The Finn on Double Aught and Duality — "Randy was also responsible for the early DA websites. These sites were a lot of fun -- very "designy" with lots of hidden messages, hints and clues many of which only made sense when going back to look at them later. Randy left DA before it had completed its run. more ydnar trivia: ck (Colin Kawakami) once told me that he thought Randy was the best Marathon netplayer he'd encountered. Randy only used the keyboard (the default settings) disproving the theory that mastery of the mouse was essential for netplay. Check out the Battle of Brooklyn films to see Double Aught employees in action in Marathon netplay."

Miguel Chavez — "When I chatted with the DA guys at E3, they mentioned that alot of their HTML inspiration came from jodi.org and some other website whose name escapes me at the moment.

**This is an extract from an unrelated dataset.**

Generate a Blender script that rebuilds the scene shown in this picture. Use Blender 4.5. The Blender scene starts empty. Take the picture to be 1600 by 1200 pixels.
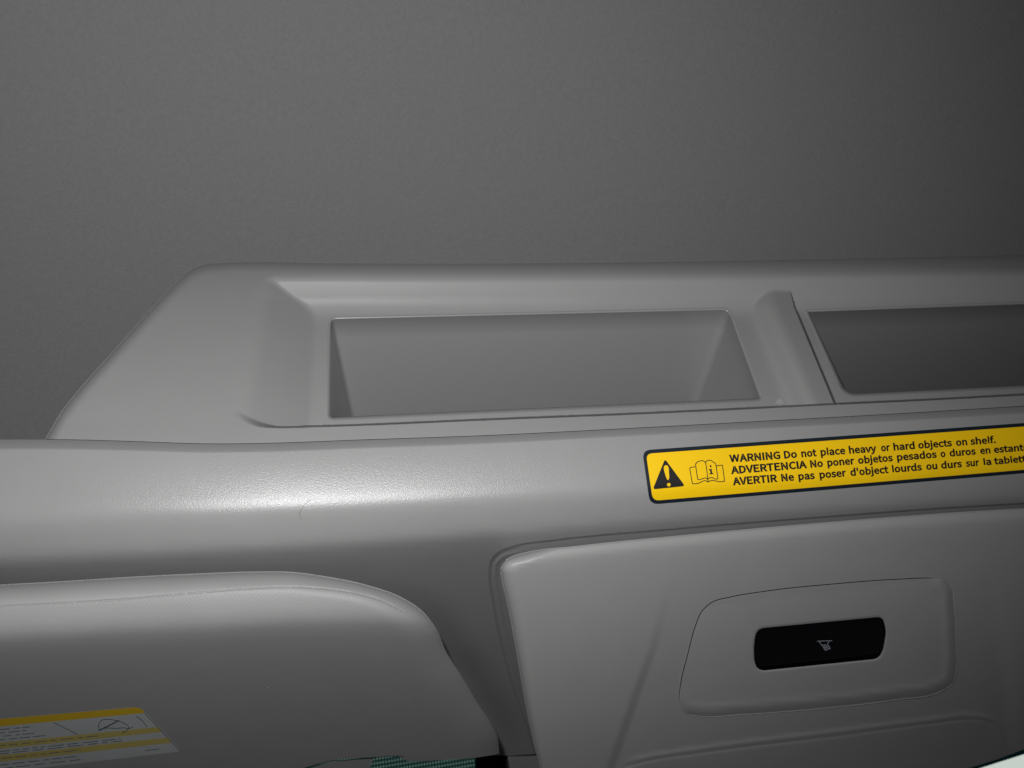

I think it goes without saying that Randy's javascript and frame html work on some of the later Duality/DA webpages was nothing short of genius. To come up with such creative brain hemmorages like that by writing code the *wrong way*...."

Colin Kawakami — "There were nights when the earth's orbit poised on a longitude's edge directly beneath the Double Aught offices, and I was able to see three seconds into the future. Those three seconds didn't spare me from a humiliating death at the hands of greg, or ydnar, or monkey, but there might have been a moment of hope, and a pause where I was struck with the absolute FUN."

...and lots, lots more
Now

Ten years later I was living in San Francisco (working on Blogger at Google), and had gotten to know some of the LJ and 6A folks. One night at BradFitz's place someone said "Ydnar" out loud, a name I hadn't encountered in at least a decade. Could this be the same AFC Ydnar from my gaming past? A quick search revealed that coincidentally, Randy also lived in SF and was working at 6A!

Krissy T introduced us in late 2007, and having both left our jobs around the same time in 2008, we went on to start a company together with @ceedub and make Domainr. Though we each have day jobs we still hang regularly, hacking on Domainr and enjoying life in the Bay Area.